— BEGIN —

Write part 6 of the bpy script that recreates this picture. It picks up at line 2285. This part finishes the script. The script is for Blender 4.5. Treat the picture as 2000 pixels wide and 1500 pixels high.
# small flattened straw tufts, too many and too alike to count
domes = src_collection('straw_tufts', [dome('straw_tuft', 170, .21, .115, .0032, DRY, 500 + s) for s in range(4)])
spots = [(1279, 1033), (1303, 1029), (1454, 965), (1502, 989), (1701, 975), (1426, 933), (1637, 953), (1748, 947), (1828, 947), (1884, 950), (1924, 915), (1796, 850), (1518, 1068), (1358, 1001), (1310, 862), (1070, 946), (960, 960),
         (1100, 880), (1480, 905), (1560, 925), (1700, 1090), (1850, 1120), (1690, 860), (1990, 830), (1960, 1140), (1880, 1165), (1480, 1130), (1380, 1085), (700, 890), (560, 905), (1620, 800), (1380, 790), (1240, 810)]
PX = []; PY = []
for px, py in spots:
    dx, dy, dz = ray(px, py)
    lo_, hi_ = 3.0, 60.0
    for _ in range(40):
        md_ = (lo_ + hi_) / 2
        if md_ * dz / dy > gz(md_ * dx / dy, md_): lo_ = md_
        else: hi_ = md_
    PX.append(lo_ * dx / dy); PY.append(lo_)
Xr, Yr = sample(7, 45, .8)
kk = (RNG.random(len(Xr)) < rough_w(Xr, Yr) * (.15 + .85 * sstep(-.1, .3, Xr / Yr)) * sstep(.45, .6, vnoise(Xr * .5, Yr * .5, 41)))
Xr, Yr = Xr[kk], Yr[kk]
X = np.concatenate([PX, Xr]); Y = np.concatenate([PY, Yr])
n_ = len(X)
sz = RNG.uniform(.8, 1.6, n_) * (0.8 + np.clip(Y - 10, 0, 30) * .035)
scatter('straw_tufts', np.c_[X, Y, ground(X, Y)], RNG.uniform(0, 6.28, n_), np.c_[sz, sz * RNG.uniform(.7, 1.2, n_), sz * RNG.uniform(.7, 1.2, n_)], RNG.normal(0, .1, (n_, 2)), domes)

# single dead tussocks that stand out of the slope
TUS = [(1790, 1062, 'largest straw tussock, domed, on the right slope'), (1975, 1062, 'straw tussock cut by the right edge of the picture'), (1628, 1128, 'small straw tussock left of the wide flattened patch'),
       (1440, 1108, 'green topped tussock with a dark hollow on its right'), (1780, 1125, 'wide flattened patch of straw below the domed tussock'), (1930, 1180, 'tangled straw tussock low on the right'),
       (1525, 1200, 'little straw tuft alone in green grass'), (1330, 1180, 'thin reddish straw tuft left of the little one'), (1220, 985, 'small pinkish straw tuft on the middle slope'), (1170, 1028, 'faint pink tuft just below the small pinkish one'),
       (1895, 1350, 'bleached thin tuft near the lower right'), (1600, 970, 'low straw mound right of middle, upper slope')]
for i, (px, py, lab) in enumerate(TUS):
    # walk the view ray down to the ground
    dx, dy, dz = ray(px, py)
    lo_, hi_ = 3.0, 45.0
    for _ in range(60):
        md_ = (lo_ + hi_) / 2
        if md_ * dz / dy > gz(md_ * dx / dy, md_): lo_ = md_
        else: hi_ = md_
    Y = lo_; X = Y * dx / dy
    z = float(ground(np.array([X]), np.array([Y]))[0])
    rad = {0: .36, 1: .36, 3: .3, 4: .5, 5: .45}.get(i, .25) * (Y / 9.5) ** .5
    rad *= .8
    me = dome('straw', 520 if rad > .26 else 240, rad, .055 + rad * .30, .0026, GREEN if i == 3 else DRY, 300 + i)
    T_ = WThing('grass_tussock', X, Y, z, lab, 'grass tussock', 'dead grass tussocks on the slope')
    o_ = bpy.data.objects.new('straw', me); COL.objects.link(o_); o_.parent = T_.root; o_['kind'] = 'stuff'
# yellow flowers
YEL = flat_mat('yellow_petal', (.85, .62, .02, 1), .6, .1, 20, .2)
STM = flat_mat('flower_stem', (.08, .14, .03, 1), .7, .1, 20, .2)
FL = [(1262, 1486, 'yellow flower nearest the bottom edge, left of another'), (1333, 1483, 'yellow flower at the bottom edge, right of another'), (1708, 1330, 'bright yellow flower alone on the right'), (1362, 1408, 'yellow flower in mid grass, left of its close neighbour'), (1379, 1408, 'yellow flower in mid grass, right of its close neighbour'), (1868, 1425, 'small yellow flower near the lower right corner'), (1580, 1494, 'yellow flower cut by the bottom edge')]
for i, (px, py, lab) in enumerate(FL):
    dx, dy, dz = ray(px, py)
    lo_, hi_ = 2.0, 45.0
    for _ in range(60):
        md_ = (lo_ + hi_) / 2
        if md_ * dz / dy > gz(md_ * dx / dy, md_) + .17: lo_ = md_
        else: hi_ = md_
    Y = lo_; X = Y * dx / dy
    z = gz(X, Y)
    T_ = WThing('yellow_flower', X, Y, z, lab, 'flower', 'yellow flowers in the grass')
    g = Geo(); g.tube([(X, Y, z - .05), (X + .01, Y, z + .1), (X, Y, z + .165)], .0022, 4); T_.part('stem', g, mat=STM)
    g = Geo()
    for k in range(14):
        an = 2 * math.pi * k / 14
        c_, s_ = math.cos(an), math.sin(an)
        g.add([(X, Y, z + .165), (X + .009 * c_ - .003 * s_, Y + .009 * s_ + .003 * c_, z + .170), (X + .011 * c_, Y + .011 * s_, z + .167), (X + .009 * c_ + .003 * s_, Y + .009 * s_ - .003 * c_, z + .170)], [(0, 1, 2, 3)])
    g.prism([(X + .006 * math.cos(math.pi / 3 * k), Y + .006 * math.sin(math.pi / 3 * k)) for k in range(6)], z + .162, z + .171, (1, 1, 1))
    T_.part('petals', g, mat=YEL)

— END —

Take the listing above and write it out again exactly.

Write part 6 of the bpy script that recreates this picture. It picks up at line 2285. This part finishes the script. The script is for Blender 4.5. Treat the picture as 2000 pixels wide and 1500 pixels high.
# small flattened straw tufts, too many and too alike to count
domes = src_collection('straw_tufts', [dome('straw_tuft', 170, .21, .115, .0032, DRY, 500 + s) for s in range(4)])
spots = [(1279, 1033), (1303, 1029), (1454, 965), (1502, 989), (1701, 975), (1426, 933), (1637, 953), (1748, 947), (1828, 947), (1884, 950), (1924, 915), (1796, 850), (1518, 1068), (1358, 1001), (1310, 862), (1070, 946), (960, 960),
         (1100, 880), (1480, 905), (1560, 925), (1700, 1090), (1850, 1120), (1690, 860), (1990, 830), (1960, 1140), (1880, 1165), (1480, 1130), (1380, 1085), (700, 890), (560, 905), (1620, 800), (1380, 790), (1240, 810)]
PX = []; PY = []
for px, py in spots:
    dx, dy, dz = ray(px, py)
    lo_, hi_ = 3.0, 60.0
    for _ in range(40):
        md_ = (lo_ + hi_) / 2
        if md_ * dz / dy > gz(md_ * dx / dy, md_): lo_ = md_
        else: hi_ = md_
    PX.append(lo_ * dx / dy); PY.append(lo_)
Xr, Yr = sample(7, 45, .8)
kk = (RNG.random(len(Xr)) < rough_w(Xr, Yr) * (.15 + .85 * sstep(-.1, .3, Xr / Yr)) * sstep(.45, .6, vnoise(Xr * .5, Yr * .5, 41)))
Xr, Yr = Xr[kk], Yr[kk]
X = np.concatenate([PX, Xr]); Y = np.concatenate([PY, Yr])
n_ = len(X)
sz = RNG.uniform(.8, 1.6, n_) * (0.8 + np.clip(Y - 10, 0, 30) * .035)
scatter('straw_tufts', np.c_[X, Y, ground(X, Y)], RNG.uniform(0, 6.28, n_), np.c_[sz, sz * RNG.uniform(.7, 1.2, n_), sz * RNG.uniform(.7, 1.2, n_)], RNG.normal(0, .1, (n_, 2)), domes)

# single dead tussocks that stand out of the slope
TUS = [(1790, 1062, 'largest straw tussock, domed, on the right slope'), (1975, 1062, 'straw tussock cut by the right edge of the picture'), (1628, 1128, 'small straw tussock left of the wide flattened patch'),
       (1440, 1108, 'green topped tussock with a dark hollow on its right'), (1780, 1125, 'wide flattened patch of straw below the domed tussock'), (1930, 1180, 'tangled straw tussock low on the right'),
       (1525, 1200, 'little straw tuft alone in green grass'), (1330, 1180, 'thin reddish straw tuft left of the little one'), (1220, 985, 'small pinkish straw tuft on the middle slope'), (1170, 1028, 'faint pink tuft just below the small pinkish one'),
       (1895, 1350, 'bleached thin tuft near the lower right'), (1600, 970, 'low straw mound right of middle, upper slope')]
for i, (px, py, lab) in enumerate(TUS):
    # walk the view ray down to the ground
    dx, dy, dz = ray(px, py)
    lo_, hi_ = 3.0, 45.0
    for _ in range(60):
        md_ = (lo_ + hi_) / 2
        if md_ * dz / dy > gz(md_ * dx / dy, md_): lo_ = md_
        else: hi_ = md_
    Y = lo_; X = Y * dx / dy
    z = float(ground(np.array([X]), np.array([Y]))[0])
    rad = {0: .36, 1: .36, 3: .3, 4: .5, 5: .45}.get(i, .25) * (Y / 9.5) ** .5
    rad *= .8
    me = dome('straw', 520 if rad > .26 else 240, rad, .055 + rad * .30, .0026, GREEN if i == 3 else DRY, 300 + i)
    T_ = WThing('grass_tussock', X, Y, z, lab, 'grass tussock', 'dead grass tussocks on the slope')
    o_ = bpy.data.objects.new('straw', me); COL.objects.link(o_); o_.parent = T_.root; o_['kind'] = 'stuff'
# yellow flowers
YEL = flat_mat('yellow_petal', (.85, .62, .02, 1), .6, .1, 20, .2)
STM = flat_mat('flower_stem', (.08, .14, .03, 1), .7, .1, 20, .2)
FL = [(1262, 1486, 'yellow flower nearest the bottom edge, left of another'), (1333, 1483, 'yellow flower at the bottom edge, right of another'), (1708, 1330, 'bright yellow flower alone on the right'), (1362, 1408, 'yellow flower in mid grass, left of its close neighbour'), (1379, 1408, 'yellow flower in mid grass, right of its close neighbour'), (1868, 1425, 'small yellow flower near the lower right corner'), (1580, 1494, 'yellow flower cut by the bottom edge')]
for i, (px, py, lab) in enumerate(FL):
    dx, dy, dz = ray(px, py)
    lo_, hi_ = 2.0, 45.0
    for _ in range(60):
        md_ = (lo_ + hi_) / 2
        if md_ * dz / dy > gz(md_ * dx / dy, md_) + .17: lo_ = md_
        else: hi_ = md_
    Y = lo_; X = Y * dx / dy
    z = gz(X, Y)
    T_ = WThing('yellow_flower', X, Y, z, lab, 'flower', 'yellow flowers in the grass')
    g = Geo(); g.tube([(X, Y, z - .05), (X + .01, Y, z + .1), (X, Y, z + .165)], .0022, 4); T_.part('stem', g, mat=STM)
    g = Geo()
    for k in range(14):
        an = 2 * math.pi * k / 14
        c_, s_ = math.cos(an), math.sin(an)
        g.add([(X, Y, z + .165), (X + .009 * c_ - .003 * s_, Y + .009 * s_ + .003 * c_, z + .170), (X + .011 * c_, Y + .011 * s_, z + .167), (X + .009 * c_ + .003 * s_, Y + .009 * s_ - .003 * c_, z + .170)], [(0, 1, 2, 3)])
    g.prism([(X + .006 * math.cos(math.pi / 3 * k), Y + .006 * math.sin(math.pi / 3 * k)) for k in range(6)], z + .162, z + .171, (1, 1, 1))
    T_.part('petals', g, mat=YEL)